Challenge: Word for word, print each line of the listing below; pictures stay out.

────────────────

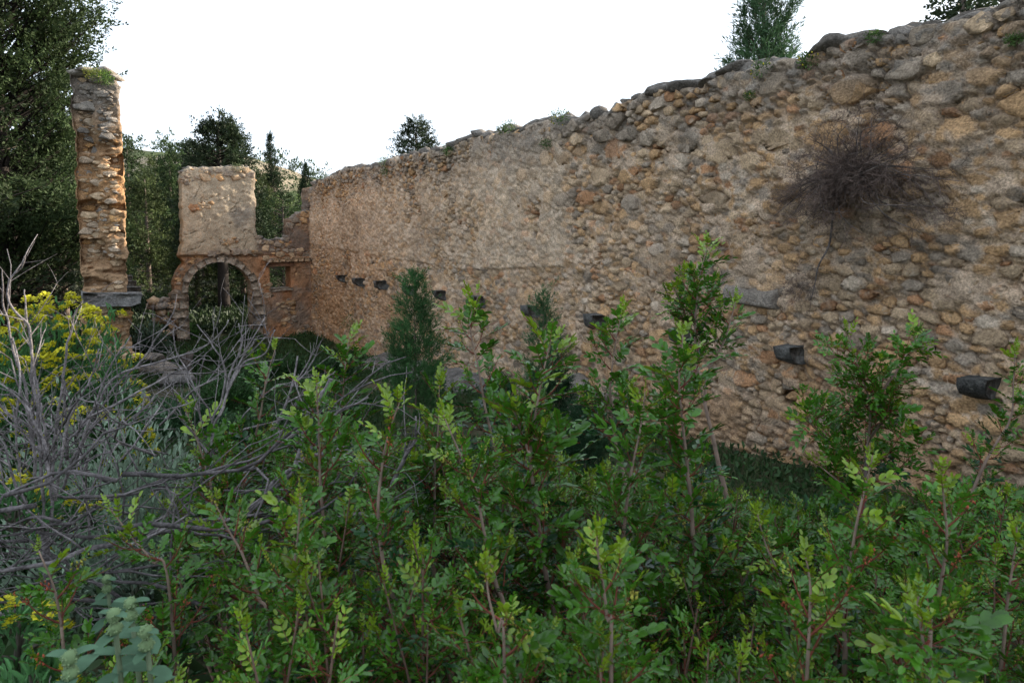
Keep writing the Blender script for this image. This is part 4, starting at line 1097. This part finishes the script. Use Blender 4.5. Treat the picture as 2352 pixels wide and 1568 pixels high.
# dark living trunks in the right thicket
for pts_, lab, r in (([(1990, 1020), (1985, 1150), (1962, 1330), (1952, 1567)], 'dark forked trunk rising through the right thicket', .016),):
    rt = thing('forked_trunk', at(1952, 1567, 1.9), lab, 'trunk')
    P = np.array([at(x, y, 2.3) for x, y in pts_][::-1]); P = np.concatenate([[[P[0][0], P[0][1], float(gz(P[0][0], P[0][1])) - .02]], P])
    mb = MB(); tube(mb, spline(P, 6), [r * 1.3, r * .9, r * .6, r * .12], np.array([.09, .07, .065]), 8); mb.build('stem', M_BARK, rt, smooth=True)
    P = np.array([at(x, y, 2.3) for x, y in [(2120, 1290), (2040, 1360), (1958, 1440)]][::-1]); mb = MB(); tube(mb, spline(P, 6), [r * .8, r * .6, r * .15], np.array([.09, .07, .065]), 7); mb.build('side_branch', M_BARK, rt, smooth=True)
    rt.location = Vector(rt.location)

# ================================================================== dry bush hanging on the wall
rd = thing('dry_wall_bush', W(*map(np.float64, (DW, on_n(1950, 400)[0], on_n(1950, 400)[1]))), 'dry leafless dark bush rooted in the face of the long wall at the upper right', 'dry bush')
TW = np.array([.13, .095, .08]); rng = random.Random(44)
mb = MB(); mf = MB()
def wpt(px, py, out): t, z = on_n(px, py, DW - out); return W(np.float64(DW - out), np.float64(t), np.float64(z))
root_pts = [wpt(1960, 395, -.02), wpt(1985, 400, -.02), wpt(1935, 420, -.02)]
NW = np.array([-NH[0], -NH[1], 0.]); UHV = np.array([UH[0], UH[1], 0.])
targets = []
for k in range(84):
    cx, cy, rx, ry = rng.choice([(1945, 330, 140, 90), (1900, 400, 120, 120), (1860, 470, 90, 80), (2030, 340, 100, 90), (2130, 440, 90, 60), (2030, 470, 130, 90)])
    a = rng.random() * 6.28; rr_ = math.sqrt(rng.random())
    targets.append((cx + rx * rr_ * math.cos(a), cy + ry * rr_ * math.sin(a), rng.uniform(.08, .45)))
for (x, y, o_) in targets:
    p0 = rng.choice(root_pts); e = wpt(x, y, o_); m_ = (p0 + e) / 2 + NW * rng.uniform(.02, .16) + UHV * rng.uniform(-.14, .14) + np.array([0, 0, rng.uniform(-.12, .14)])
    S = spline([p0, m_, e], 5); tube(mb, S, [.008, .005, .002], np.array([.17, .14, .125]) * rng.uniform(.5, 1.3), 5)
    for k in range(6):
        i = rng.randint(2, len(S) - 1); out_d = S[i] - p0 + NW * .1; out_d /= np.linalg.norm(out_d) + 1e-6
        d = out_d + np.array([rng.gauss(0, .5), rng.gauss(0, .5), rng.gauss(-.1, .4)]) + NW * .25
        branchy(mf, S[i], d, rng.uniform(.09, .19), .0024, 2, rng, 4, .4, -.05, TW * rng.uniform(.7, 1.5), 3, .7)
P = [wpt(1905, 560, .03), wpt(1880, 610, .05), wpt(1872, 650, .04), wpt(1862, 690, .03)]
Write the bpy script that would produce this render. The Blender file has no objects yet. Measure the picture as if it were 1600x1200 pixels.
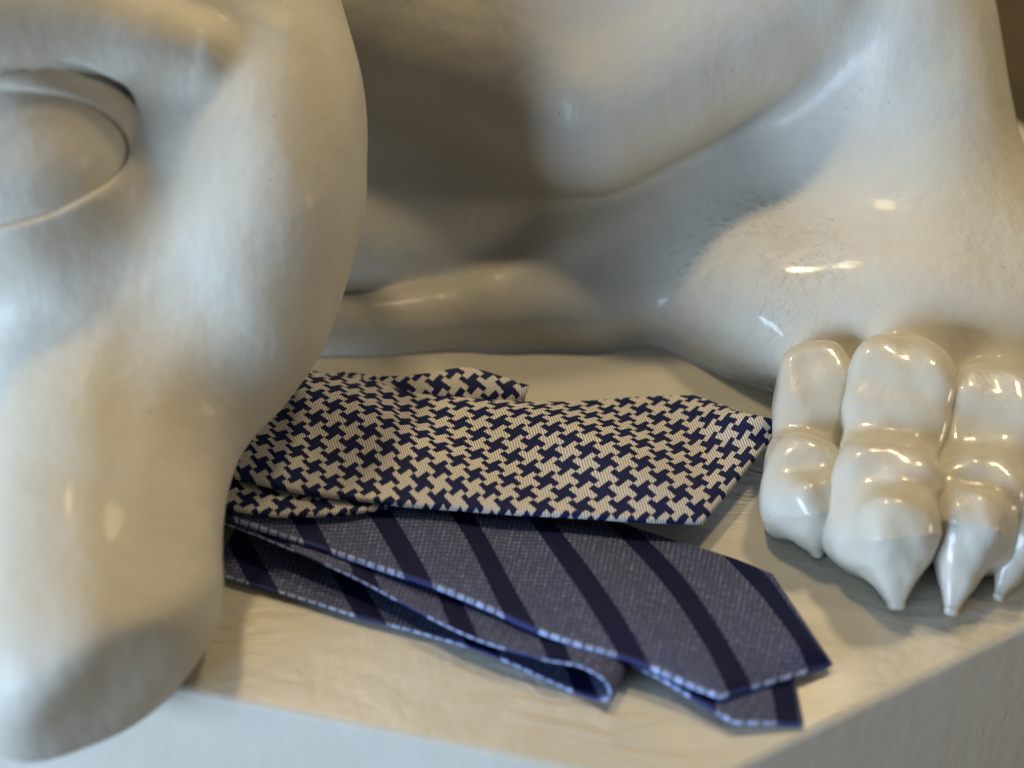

────────────────

Exercise solution:
Keep writing the Blender script for this image. This is part 4, starting at line 1097. This part finishes the script. Use Blender 4.5. Treat the picture as 2352 pixels wide and 1568 pixels high.
# dark living trunks in the right thicket
for pts_, lab, r in (([(1990, 1020), (1985, 1150), (1962, 1330), (1952, 1567)], 'dark forked trunk rising through the right thicket', .016),):
    rt = thing('forked_trunk', at(1952, 1567, 1.9), lab, 'trunk')
    P = np.array([at(x, y, 2.3) for x, y in pts_][::-1]); P = np.concatenate([[[P[0][0], P[0][1], float(gz(P[0][0], P[0][1])) - .02]], P])
    mb = MB(); tube(mb, spline(P, 6), [r * 1.3, r * .9, r * .6, r * .12], np.array([.09, .07, .065]), 8); mb.build('stem', M_BARK, rt, smooth=True)
    P = np.array([at(x, y, 2.3) for x, y in [(2120, 1290), (2040, 1360), (1958, 1440)]][::-1]); mb = MB(); tube(mb, spline(P, 6), [r * .8, r * .6, r * .15], np.array([.09, .07, .065]), 7); mb.build('side_branch', M_BARK, rt, smooth=True)
    rt.location = Vector(rt.location)

# ================================================================== dry bush hanging on the wall
rd = thing('dry_wall_bush', W(*map(np.float64, (DW, on_n(1950, 400)[0], on_n(1950, 400)[1]))), 'dry leafless dark bush rooted in the face of the long wall at the upper right', 'dry bush')
TW = np.array([.13, .095, .08]); rng = random.Random(44)
mb = MB(); mf = MB()
def wpt(px, py, out): t, z = on_n(px, py, DW - out); return W(np.float64(DW - out), np.float64(t), np.float64(z))
root_pts = [wpt(1960, 395, -.02), wpt(1985, 400, -.02), wpt(1935, 420, -.02)]
NW = np.array([-NH[0], -NH[1], 0.]); UHV = np.array([UH[0], UH[1], 0.])
targets = []
for k in range(84):
    cx, cy, rx, ry = rng.choice([(1945, 330, 140, 90), (1900, 400, 120, 120), (1860, 470, 90, 80), (2030, 340, 100, 90), (2130, 440, 90, 60), (2030, 470, 130, 90)])
    a = rng.random() * 6.28; rr_ = math.sqrt(rng.random())
    targets.append((cx + rx * rr_ * math.cos(a), cy + ry * rr_ * math.sin(a), rng.uniform(.08, .45)))
for (x, y, o_) in targets:
    p0 = rng.choice(root_pts); e = wpt(x, y, o_); m_ = (p0 + e) / 2 + NW * rng.uniform(.02, .16) + UHV * rng.uniform(-.14, .14) + np.array([0, 0, rng.uniform(-.12, .14)])
    S = spline([p0, m_, e], 5); tube(mb, S, [.008, .005, .002], np.array([.17, .14, .125]) * rng.uniform(.5, 1.3), 5)
    for k in range(6):
        i = rng.randint(2, len(S) - 1); out_d = S[i] - p0 + NW * .1; out_d /= np.linalg.norm(out_d) + 1e-6
        d = out_d + np.array([rng.gauss(0, .5), rng.gauss(0, .5), rng.gauss(-.1, .4)]) + NW * .25
        branchy(mf, S[i], d, rng.uniform(.09, .19), .0024, 2, rng, 4, .4, -.05, TW * rng.uniform(.7, 1.5), 3, .7)
P = [wpt(1905, 560, .03), wpt(1880, 610, .05), wpt(1872, 650, .04), wpt(1862, 690, .03)]
Write the bpy script that would produce this render. The Blender file has no objects yet. Measure the picture as if it were 1600x1200 pixels.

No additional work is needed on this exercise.